After decades of economic mismanagement, that's no longer the case.

Power Problem

Magnesite and zinc mines in Tanchon and Komdok districts, more than 100 kilometers from the Chinese border lack ``electricity and transportation,'' Choi Kyung Soo, chief of Mineral Resources Development in the South-North Korea Exchanges and Cooperation Support Association, said in an interview in Seoul.

``It will take a large investment to improve them,'' said Choi, who led a delegation of mining specialists to the North in the summer and fall this year.

Magnesite is an ore used to make magnesium, a lightweight metal popular for automotive, aerospace and electronic-equipment parts.

To attract this investment, North Korea is forming an increasing number of joint ventures, especially with northern and southern neighbors China and South Korea.

``There is economic cooperation with the South in light industries and mineral resources, and other nations are interested in our natural resources besides China,'' Kim of the North's reserve development bureau said.

Narrow the Gap

South Korea is trying to narrow the gap between the economies of the divided nation to prepare for eventual reunification. At an October summit, South Korean President Roh Moo Hyun and Kim agreed on economic projects worth $11.2 billion, the Hyundai Research Institute estimated.

In late November, 200 tons of graphite material from a joint venture in the North arrived at South Korea's Incheon port. That was followed by 500 tons of North Korean zinc, in the communist nation's first repayment to the South for economic assistance. The two countries also began regular railway-freight services this month.

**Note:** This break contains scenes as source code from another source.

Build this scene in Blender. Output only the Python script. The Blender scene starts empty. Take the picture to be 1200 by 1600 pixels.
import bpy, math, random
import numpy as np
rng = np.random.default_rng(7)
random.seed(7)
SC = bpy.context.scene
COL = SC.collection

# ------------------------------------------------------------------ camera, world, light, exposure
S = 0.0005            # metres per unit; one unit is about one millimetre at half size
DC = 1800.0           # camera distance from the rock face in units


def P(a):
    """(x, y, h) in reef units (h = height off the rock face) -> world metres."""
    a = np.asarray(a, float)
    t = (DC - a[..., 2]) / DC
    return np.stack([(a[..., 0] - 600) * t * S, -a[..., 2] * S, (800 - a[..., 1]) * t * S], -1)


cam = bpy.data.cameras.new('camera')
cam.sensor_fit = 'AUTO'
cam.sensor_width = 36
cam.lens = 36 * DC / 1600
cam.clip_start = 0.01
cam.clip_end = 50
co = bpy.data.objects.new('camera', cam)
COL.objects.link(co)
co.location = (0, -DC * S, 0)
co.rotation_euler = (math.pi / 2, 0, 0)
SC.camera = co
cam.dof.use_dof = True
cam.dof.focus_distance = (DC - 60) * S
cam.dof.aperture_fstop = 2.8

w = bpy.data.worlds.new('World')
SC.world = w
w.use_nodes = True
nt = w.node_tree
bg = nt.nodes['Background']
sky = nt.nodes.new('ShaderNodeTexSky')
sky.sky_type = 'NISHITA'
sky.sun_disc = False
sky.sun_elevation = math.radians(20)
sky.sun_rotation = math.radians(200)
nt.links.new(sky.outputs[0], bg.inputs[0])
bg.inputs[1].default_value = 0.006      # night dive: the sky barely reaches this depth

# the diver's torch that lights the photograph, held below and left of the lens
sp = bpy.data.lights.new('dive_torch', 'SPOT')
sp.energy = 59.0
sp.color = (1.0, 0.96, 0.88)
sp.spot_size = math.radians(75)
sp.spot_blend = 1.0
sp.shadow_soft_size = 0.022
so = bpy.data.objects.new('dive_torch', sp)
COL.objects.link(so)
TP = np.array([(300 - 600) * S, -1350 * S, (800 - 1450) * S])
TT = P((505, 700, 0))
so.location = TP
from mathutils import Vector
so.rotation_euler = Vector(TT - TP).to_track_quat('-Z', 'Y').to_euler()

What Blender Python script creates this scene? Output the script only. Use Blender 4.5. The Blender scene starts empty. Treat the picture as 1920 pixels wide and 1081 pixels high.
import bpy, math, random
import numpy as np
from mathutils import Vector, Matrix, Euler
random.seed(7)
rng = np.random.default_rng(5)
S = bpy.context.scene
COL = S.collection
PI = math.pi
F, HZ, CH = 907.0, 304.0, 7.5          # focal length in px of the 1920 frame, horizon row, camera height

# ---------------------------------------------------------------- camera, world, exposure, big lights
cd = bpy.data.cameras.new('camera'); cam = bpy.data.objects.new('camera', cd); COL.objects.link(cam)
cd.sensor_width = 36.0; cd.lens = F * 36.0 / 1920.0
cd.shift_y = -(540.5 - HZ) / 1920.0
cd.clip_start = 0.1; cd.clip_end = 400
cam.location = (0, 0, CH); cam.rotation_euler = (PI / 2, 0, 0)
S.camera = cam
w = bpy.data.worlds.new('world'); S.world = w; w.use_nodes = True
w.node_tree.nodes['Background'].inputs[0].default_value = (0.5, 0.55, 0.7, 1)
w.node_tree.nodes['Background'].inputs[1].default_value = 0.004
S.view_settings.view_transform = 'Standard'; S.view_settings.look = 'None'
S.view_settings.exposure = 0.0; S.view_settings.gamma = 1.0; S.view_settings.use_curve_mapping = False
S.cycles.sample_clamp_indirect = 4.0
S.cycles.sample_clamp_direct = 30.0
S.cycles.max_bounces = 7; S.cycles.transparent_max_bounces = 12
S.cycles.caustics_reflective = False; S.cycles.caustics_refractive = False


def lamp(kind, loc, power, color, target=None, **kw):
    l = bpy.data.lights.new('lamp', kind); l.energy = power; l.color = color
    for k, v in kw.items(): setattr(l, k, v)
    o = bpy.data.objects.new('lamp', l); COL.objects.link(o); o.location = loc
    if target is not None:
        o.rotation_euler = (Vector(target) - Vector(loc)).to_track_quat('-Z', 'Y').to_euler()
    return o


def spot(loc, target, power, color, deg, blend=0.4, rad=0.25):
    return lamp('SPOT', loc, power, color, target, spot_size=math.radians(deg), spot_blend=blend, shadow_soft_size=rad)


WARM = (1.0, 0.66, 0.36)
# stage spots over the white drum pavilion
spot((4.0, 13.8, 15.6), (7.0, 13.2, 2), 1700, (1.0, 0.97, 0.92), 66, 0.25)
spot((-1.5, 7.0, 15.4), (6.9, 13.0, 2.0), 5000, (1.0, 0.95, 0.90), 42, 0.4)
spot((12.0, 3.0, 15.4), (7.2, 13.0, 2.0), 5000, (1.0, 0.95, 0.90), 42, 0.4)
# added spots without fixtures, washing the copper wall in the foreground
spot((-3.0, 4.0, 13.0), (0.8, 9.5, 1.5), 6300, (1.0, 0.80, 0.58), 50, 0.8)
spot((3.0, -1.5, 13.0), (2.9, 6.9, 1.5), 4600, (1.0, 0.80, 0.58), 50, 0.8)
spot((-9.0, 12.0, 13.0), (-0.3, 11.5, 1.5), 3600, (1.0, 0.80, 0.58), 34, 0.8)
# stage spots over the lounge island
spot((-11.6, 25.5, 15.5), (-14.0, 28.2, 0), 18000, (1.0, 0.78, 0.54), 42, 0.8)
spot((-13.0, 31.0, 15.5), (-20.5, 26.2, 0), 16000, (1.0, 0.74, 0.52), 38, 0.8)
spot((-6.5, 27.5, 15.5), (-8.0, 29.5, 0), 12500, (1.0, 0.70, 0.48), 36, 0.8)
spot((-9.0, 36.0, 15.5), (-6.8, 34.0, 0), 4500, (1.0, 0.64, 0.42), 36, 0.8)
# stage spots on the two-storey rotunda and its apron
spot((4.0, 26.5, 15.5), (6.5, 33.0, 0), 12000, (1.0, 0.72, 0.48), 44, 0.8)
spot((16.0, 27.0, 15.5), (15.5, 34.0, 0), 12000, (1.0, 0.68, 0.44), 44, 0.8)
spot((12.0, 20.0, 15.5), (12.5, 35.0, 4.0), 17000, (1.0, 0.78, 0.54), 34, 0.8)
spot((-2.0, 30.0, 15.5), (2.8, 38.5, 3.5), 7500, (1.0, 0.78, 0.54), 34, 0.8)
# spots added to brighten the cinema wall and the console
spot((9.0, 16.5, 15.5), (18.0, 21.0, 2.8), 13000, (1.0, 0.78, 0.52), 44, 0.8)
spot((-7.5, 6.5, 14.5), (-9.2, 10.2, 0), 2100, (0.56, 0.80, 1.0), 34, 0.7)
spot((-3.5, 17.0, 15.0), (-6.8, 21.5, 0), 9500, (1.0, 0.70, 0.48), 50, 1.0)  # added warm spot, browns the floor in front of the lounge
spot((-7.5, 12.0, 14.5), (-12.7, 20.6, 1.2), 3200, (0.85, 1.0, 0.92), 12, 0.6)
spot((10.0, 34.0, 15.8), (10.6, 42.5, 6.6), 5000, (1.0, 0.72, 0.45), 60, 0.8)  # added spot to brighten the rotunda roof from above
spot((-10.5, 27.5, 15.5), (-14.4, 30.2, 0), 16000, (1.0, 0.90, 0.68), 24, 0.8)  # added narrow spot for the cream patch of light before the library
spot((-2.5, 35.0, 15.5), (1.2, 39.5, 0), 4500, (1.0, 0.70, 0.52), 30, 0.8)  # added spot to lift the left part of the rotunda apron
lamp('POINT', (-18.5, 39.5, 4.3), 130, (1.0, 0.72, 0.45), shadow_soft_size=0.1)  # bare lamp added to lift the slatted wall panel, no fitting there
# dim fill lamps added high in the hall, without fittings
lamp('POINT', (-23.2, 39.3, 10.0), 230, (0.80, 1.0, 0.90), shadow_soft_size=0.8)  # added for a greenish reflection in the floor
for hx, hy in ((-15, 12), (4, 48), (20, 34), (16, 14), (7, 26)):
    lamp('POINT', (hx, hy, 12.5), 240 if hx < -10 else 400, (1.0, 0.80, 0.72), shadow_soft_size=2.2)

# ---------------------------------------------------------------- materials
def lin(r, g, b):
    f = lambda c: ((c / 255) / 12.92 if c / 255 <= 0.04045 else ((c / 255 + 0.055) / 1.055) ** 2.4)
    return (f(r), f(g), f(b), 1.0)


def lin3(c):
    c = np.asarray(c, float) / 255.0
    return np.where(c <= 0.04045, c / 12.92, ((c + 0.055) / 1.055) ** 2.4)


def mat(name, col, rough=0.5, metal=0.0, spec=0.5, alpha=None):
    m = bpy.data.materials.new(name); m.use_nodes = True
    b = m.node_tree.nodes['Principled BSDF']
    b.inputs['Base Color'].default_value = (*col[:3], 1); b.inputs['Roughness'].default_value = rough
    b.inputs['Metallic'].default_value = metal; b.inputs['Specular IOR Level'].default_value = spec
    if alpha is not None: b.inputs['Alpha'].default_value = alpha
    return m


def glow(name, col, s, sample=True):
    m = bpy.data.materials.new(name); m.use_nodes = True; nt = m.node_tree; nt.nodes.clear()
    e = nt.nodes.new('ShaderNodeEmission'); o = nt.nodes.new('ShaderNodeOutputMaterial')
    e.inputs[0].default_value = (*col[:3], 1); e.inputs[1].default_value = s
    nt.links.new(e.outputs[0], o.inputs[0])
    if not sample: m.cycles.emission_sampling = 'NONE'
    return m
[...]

Roh recently told local business executives that North Korea is emerging as a ``land of new business opportunities'' and urged South Korean entrepreneurs to invest there.

South Korea, Asia's fourth-largest economy, is playing catch-up with China, long North Korea's biggest economic and political ally. In a report last month, South Korea's Chamber of Commerce and Industry said China imported $274.5 million worth of minerals from North Korea in 2006, compared with the South's $59.7 million.

New Investments

In November, Chinese copper importer Wanxiang Resources Co. said it will help develop North Korea's biggest copper mine, in Hyesan. The same month, Chinese ambassador Liu Xiaoming said in a speech at Kim Il Sung University in Pyongyang that China approved 77 investments in North Korea between January and August worth $380 million.

Other countries are also interested. In October, a delegation from Singapore led by Lee Khoon Choy, chairman of Eng Sing Lee Investment Pte and a former ambassador to South Korea, visited North Korea and held talks with Prime Minister Kim Yong Il.

``We went there to explore business possibilities,'' Lee said in a telephone interview. ``We discussed mining, including iron ore and gold.''

Transforming all this opportunity into economic growth will depend on North Korea's ability to ``build up international credibility and reputation as a business partner,'' said Masahiko Nakagawa, a researcher at the government-affiliated Institute of Developing Economies in Chiba, Japan.

For a nation run by two dictators since its founding in 1948 -- Kim and his father, Kim Il Sung, who died in 1994 -- North Korea also must ``try harder'' to promote the quantity and quality of its mineral resources and assure investors ``there is no political risk,'' he said.